La première tient à des raisons purement politiques. Ou politiciennes, c’est selon. Quand on dit que le gouvernement Chahed est la dernière cartouche du président de la République, et même de la Tunisie, ce n’est pas une vue de l’esprit, c’est une réalité. Les Tunisiens en ont soupé des agitations incessantes de la scène politique, et aspirent à un peu de calme, à défaut d’avoir des dirigeants éclairés. Au moins ça. C’est ce qui explique que même la destitution de Habib Essid, dans des conditions très troubles que personne n’est en mesure d’expliquer rationnellement, quoiqu’on en dise, n’a pas fait broncher des citoyens désabusés, mises à part quelques déclarations enflammées dans les salons ou les cafés. Les partis politiques, notamment ceux de la coalition à la tête du pays, n’ont plus les moyens de se payer une crise politique en rejetant le gouvernement Chahed, ou même en le fragilisant avec un Oui pas assez massif. Ils feraient exploser le peu de crédit qui leur reste. Ils sont en quelque sorte pieds et poings liés devant les rebuffades de Chahed. Et ça ce dernier, qui est relativement un bleu dans la marre de requins qu’on appelle la scène politique, l’a parfaitement compris et a superbement joué là-dessus avec ce pied de nez dans la dernière ligne droite !

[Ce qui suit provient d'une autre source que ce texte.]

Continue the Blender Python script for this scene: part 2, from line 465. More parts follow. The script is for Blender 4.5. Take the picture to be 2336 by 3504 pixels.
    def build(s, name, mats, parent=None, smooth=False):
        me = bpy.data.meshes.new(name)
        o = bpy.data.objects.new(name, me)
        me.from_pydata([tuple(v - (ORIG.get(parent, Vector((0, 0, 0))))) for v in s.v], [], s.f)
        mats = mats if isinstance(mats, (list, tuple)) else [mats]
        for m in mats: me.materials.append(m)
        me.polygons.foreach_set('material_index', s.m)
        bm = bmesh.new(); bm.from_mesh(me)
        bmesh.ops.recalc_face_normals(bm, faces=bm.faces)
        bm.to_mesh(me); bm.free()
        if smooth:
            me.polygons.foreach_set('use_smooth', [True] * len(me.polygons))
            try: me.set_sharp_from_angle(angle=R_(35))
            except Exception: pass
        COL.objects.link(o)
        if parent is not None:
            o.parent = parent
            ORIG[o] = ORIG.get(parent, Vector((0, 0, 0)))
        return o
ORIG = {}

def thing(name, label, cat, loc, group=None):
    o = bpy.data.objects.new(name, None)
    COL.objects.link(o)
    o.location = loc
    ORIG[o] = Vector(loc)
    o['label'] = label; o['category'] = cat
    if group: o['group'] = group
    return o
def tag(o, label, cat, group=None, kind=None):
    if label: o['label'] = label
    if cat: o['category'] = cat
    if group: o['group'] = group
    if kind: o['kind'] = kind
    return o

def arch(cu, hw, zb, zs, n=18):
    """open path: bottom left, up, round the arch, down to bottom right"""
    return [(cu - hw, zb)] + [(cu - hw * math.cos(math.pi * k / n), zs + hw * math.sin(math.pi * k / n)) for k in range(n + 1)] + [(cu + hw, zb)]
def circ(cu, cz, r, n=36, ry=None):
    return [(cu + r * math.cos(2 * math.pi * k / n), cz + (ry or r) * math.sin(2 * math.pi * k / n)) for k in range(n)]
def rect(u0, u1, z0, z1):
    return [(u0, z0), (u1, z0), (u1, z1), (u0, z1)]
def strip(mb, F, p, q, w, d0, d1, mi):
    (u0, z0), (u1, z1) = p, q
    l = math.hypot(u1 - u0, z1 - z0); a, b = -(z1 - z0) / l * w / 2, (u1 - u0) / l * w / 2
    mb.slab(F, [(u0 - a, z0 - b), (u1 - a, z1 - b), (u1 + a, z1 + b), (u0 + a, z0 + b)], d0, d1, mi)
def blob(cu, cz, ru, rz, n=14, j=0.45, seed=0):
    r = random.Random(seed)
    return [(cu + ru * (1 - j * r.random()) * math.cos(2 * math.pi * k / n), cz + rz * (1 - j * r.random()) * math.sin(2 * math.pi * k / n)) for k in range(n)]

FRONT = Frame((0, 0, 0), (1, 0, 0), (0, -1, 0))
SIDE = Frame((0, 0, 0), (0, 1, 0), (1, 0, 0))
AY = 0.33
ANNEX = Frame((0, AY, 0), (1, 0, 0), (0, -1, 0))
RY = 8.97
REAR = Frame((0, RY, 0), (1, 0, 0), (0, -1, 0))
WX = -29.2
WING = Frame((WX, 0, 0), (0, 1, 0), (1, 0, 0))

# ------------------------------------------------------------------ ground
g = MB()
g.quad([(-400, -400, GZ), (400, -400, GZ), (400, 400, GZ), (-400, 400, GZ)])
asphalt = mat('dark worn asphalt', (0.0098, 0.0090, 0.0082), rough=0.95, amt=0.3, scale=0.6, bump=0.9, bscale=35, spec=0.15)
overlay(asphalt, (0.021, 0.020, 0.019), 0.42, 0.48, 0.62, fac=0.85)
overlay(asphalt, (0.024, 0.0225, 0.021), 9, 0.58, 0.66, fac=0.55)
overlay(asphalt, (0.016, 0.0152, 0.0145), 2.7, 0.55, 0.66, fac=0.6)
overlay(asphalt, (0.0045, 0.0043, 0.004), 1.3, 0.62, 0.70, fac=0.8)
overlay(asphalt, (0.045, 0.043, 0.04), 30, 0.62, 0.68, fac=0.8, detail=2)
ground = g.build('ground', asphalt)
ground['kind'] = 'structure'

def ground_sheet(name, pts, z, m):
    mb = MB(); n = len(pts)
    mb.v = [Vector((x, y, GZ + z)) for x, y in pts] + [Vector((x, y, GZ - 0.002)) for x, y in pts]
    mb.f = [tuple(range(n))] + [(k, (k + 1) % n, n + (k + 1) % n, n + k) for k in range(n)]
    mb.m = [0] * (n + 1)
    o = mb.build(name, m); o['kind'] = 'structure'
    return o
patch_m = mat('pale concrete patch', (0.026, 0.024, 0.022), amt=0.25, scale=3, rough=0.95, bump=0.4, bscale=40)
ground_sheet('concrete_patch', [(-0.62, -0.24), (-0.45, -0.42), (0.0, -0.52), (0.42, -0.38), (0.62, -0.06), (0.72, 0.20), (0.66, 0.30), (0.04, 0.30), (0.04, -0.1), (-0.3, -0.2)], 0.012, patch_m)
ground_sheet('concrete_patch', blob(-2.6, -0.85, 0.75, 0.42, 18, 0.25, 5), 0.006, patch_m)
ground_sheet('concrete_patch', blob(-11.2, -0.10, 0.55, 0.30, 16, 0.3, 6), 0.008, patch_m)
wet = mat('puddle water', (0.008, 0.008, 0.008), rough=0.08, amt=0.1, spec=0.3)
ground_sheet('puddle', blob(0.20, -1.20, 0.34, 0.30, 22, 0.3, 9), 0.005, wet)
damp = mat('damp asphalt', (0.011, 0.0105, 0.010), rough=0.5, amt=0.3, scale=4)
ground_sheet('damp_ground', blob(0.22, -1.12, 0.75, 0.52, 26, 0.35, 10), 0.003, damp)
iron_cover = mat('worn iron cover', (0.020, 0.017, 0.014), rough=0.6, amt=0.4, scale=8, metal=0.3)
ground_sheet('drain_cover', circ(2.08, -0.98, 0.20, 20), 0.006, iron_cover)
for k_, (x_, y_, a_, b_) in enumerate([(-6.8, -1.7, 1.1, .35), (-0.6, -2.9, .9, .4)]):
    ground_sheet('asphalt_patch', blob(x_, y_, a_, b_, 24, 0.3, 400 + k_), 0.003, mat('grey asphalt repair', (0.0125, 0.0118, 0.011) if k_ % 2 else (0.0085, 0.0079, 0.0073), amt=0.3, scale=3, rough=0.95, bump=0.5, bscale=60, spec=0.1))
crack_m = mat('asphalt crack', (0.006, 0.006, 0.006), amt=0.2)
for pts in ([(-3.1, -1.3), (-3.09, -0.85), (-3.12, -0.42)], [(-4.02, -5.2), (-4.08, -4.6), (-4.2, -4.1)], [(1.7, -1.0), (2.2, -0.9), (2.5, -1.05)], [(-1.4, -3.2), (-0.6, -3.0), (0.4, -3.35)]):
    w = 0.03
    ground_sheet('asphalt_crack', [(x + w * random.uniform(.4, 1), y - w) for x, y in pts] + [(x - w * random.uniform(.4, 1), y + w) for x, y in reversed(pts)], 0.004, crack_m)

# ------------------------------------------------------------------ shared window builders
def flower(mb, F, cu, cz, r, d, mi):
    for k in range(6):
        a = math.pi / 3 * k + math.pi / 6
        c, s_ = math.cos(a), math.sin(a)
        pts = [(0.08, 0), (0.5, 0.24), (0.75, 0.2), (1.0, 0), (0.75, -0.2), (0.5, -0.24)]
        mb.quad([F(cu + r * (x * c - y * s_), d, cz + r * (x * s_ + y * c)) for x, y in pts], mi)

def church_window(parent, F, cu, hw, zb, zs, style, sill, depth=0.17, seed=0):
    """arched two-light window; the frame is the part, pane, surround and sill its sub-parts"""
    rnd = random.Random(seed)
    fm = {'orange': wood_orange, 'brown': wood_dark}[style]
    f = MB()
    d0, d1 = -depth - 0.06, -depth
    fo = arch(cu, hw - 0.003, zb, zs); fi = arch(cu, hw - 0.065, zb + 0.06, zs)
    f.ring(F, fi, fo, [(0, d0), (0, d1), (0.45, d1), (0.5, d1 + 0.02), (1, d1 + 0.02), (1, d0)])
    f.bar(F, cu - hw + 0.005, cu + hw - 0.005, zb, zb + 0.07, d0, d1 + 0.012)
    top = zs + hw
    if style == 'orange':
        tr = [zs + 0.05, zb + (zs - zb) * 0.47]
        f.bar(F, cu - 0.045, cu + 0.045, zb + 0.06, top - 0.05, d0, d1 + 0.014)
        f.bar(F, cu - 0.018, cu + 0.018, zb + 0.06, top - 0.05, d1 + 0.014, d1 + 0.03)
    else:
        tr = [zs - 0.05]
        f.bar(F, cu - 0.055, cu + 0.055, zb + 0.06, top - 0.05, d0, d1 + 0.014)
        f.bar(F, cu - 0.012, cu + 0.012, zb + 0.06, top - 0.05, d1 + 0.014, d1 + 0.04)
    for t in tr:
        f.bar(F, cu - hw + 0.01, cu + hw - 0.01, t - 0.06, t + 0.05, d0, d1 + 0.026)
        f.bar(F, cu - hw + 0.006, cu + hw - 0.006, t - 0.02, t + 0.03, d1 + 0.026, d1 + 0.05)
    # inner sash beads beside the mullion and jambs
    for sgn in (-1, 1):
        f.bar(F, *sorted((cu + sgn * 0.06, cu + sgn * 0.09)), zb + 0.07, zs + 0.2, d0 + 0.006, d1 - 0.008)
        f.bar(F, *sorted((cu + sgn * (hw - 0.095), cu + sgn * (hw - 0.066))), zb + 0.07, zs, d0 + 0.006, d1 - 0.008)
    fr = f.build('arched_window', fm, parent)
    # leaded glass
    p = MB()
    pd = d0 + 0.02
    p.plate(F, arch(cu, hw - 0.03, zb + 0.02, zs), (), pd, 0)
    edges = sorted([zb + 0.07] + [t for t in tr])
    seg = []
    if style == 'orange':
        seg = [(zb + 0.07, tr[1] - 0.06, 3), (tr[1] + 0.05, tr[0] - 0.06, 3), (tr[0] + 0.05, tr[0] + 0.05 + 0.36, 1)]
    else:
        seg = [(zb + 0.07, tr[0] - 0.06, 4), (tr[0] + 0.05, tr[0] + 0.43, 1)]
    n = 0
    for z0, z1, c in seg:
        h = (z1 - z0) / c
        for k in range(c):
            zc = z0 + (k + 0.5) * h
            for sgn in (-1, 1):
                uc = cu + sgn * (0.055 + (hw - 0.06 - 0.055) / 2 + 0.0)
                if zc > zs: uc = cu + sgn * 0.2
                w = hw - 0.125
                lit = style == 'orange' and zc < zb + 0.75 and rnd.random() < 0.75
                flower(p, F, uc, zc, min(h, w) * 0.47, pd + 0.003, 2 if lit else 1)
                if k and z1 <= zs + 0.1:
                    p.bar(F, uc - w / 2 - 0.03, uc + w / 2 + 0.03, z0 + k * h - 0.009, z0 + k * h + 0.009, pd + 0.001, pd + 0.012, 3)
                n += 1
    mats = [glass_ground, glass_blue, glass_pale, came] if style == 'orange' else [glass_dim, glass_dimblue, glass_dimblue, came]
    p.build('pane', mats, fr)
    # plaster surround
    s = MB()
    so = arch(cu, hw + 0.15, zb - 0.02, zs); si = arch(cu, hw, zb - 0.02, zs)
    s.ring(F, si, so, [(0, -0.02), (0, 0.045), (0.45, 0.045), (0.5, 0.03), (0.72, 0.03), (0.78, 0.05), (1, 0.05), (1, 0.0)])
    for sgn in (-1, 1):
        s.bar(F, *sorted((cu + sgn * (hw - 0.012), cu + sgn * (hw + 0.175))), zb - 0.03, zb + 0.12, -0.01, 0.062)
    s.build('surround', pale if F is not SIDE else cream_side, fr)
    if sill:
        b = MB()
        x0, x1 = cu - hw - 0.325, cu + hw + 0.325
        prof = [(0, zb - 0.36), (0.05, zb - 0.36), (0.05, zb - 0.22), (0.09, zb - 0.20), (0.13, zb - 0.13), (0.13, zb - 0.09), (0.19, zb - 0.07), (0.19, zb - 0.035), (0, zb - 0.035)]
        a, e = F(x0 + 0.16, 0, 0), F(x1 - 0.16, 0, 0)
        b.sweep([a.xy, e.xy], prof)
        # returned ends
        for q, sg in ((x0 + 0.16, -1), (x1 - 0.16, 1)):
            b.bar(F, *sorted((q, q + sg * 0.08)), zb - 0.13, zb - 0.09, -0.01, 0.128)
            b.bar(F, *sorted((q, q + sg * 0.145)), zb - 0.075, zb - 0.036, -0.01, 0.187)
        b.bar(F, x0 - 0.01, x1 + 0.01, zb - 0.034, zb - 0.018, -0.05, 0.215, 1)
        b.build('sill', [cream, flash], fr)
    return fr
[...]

L’autre raison est économique et sociale. Là aussi le pays n’a plus les moyens de prolonger l’instabilité politique, avec 6 gouvernements qui ont défilé en à peine 5 ans, sans que cela n’améliore en rien les indicateurs du pays, au contraire. Difficile d’avoir un cap économique quand on a ce rythme infernal de changements à la tête du pays. C’est une Tunisie presque à genoux financièrement dont Chahed va prendre les rennes demain. D’ailleurs il va à coup sûr exploiter à fond ce filon dans son discours devant les parlementaires pour tenter de ramener à la raison ceux qui ont des envies de pugilat. Les bailleurs de fonds de la Tunisie (FMI, Banque mondiale, Union européenne…), qui portent le pays à bout de bras depuis la Révolution et qui le voient se débattre dans ses affres économiques, ne comprendraient pas que les élus de la nation fassent des croche-pattes au patron de l’exécutif.

Le troisième motif, qui n’est pas le moindre, est d’ordre sécuritaire. Au moment où le péril terroriste guette dans la région, et ailleurs dans le monde, comment expliquer aux amis de la Tunisie que le Parlement sème des obstacles sur le chemin du chef du gouvernement ? Difficilement concevable quand l’urgence est à un retour rapide à la stabilité politique pour bâtir des institutions solides capables de préparer le pays au pire, qui peut toujours arriver.

Chahed a un coup d’avance, mais…

Force est quand même de constater que le timing de Chahed pour signifier une fin de non recevoir aux partis venus faire part de leurs récriminations suite à l’annonce de la composition du gouvernement est parfait. Il a attendu le dernier moment pour fermer la porte aux négociations. Jusqu’à hier mercredi, il a fait croire à ses interlocuteurs qu’il retoucherait son équipe pour tenir compte de leurs désidératas. Et puis patatras, rien. Pas le moindre changement. Ce qui, à quelques jours du vote décisif à l’Assemblée des représentants du peuple (ARP), ne laisse pas le temps aux partis politiques pour se retourner. Un vrai coup de maitre. Pour un novice en politique, il apprend vite le Chahed !

Mais cette aventure est risquée. Si Chahed enregistre des succès dans sa mission, ce qui n’est pas complètement absurde comme hypothèse après tout, ses soutiens ne se gêneront pas pour revendiquer une part des lauriers, en dépit des cris d’orfraie qu’ils ont poussés à l’annonce de la composition de son équipe. Par contre s’il échoue, ce sera le désert autour de lui. Il sera le seul à porter le chapeau, exactement comme ce fut le cas pour Habib Essid. Et là les soutiens d’hier remettraient sur la table leurs réserves, leurs critiques, en les saupoudrant de déclarations du genre « on lui avait bien dit qu’il allait droit vers le mur avec une telle équipe ».

Conclusion de toute cette affaire : Chahed a sacrément intérêt à réussir pour ne pas terminer prématurément sa course au cimetière des politiques remplis de gens qui à un certain moment ont aussi été indispensables, pour paraphraser la célèbre phrase du non moins célèbre homme d’Etat français Georges Clemenceau.